All of the clothes the children and adults required were either, knitted, woven or sewn by Mary. Being a tweed weaver, this enabled Mary to produce fabric for clothing and bedding. The wool that Mary used in producing her knitted garments came from her own sheep. This wool would be dyed using crotal, a lichen which had to be scraped off the rocks with a spoon before being soaked in hot water to produce the yellow/brown dye. She in time handed down her knitting and sewing skills to the younger lassies of the family and they also became talented in this art, so much so that they would send away their finely knitted garments to mainland retail companies, and in return they would receive beautifully embroidered sheets, bed throws and many other household items. 

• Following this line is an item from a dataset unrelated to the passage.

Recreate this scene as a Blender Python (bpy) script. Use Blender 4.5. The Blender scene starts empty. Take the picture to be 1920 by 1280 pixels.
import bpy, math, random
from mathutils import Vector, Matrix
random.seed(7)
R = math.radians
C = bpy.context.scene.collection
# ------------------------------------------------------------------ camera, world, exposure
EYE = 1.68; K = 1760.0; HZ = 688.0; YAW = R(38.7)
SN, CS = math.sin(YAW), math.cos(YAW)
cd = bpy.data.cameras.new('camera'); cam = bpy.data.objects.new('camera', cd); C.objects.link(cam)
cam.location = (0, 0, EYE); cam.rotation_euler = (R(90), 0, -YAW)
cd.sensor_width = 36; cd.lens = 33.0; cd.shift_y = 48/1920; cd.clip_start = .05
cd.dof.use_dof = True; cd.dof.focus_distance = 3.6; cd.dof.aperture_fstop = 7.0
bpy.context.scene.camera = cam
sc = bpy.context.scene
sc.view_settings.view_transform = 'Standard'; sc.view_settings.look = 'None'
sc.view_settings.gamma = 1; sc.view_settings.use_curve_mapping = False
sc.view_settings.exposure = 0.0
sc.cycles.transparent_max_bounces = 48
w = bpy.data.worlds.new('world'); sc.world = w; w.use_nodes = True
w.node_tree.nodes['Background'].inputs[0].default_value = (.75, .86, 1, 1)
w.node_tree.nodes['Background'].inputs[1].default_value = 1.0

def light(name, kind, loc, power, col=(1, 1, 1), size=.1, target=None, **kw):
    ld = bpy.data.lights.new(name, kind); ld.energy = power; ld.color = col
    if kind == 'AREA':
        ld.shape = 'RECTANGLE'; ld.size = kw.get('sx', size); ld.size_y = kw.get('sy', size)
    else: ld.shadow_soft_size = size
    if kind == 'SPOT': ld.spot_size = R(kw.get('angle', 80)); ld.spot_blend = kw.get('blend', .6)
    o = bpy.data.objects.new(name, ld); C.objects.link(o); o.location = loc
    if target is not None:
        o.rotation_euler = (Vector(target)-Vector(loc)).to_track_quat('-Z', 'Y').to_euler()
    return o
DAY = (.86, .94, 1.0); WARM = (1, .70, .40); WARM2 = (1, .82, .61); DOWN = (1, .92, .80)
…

This attractive little cottage with its bright red roof was made even prettier by the hand painted pebbles that framed one of the windows. They were the handy work of Bill Burles when he was courting Katie’s sister Rachel, who would later become his wife. One time, whilst on a cycling holiday to Harris with his brother Kenneth, Bill carried the stones he had previously collected in Canada in a back-pack all the way from Perth on mainland Scotland to Struparsaig. Bill had painted the names of each member of the family on a stone and on another stone he wrote “God”. The stones were all fixed down the sides of the window with the latter stone looking down on the others. These stones remained on the wall for many years afterwards, and although they eventually came away from the stone window-sill, they are still on the house site, fixed into a circle shape with the stone that has ‘God’ on it sitting in the centre. 
On the rock face above the remains of the old dwelling, there are two plaques. The beautifully worded plaques were positioned on the rock by Bill, in memory of his beloved wife Rachel whose ashes in more recent years were scattered in and around the old family home in Struparsaig. 

As Katie relaxes back in her chair, she slowly looks up and with a cheeky little smile and a glint in her eyes, she says, “Oh yes, there are plenty wonderful stories I could tell you about life in Struparsaig, but they will have to wait for another day.”